The Geostrophic Turbulence of Boundary Buoyancy Anomalies

Abstract: Quasigeostrophic flows are induced by spatial variations in interior potential vorticity and boundary buoyancy. We begin by developing the geostrophic turbulence theory of boundary buoyancy anomalies in a fluid with vanishing potential vorticity. We find that the vertical stratification controls both the interaction range of boundary buoyancy anomalies and the dispersion of boundary-trapped Rossby waves. Buoyancy anomalies generate longer range velocity fields and more dispersive Rossby waves over decreasing stratification [$\mathrm{d}N(z)/\mathrm{d}{z} \leq 0$, where $N(z)$ is the buoyancy frequency] than over increasing stratification [$\mathrm{d}N(z)/\mathrm{d}{z} \geq 0$]. Consequently, the surface kinetic energy spectrum is steeper over decreasing (mixed-layer like) stratification than in the classical uniformly stratified model. We also find that the nonlinear interplay of Rossby waves with the turbulence spontaneously reorganizes the flow into homogenized zones of surface buoyancy separated by buoyancy discontinuities, with sharp eastward jets centered at the discontinuities.

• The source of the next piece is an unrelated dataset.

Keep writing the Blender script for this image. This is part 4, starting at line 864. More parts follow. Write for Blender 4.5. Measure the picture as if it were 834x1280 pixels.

Jet dynamics then depend on the vertical stratification. Over decreasing stratification, we obtain straight jets perturbed by dispersive eastward propagating waves. Over increasing stratification, we obtain meandering jets whose shape evolves in time due to westward propagating weakly dispersive waves. Finally, we investigate normal modes in the presence of boundary-confined restoring forces, with the ultimate aim of obtaining an energy-conserving modal truncation of the quasigeostrophic equations. Such a modal truncation would generalize classical $N$-layer models to account for non-isentropic boundaries. However, we find that the loss of a crucial symmetry in the vertical coupling between the modes prevents modal truncations from conserving energy, and so no such modal truncation is possible.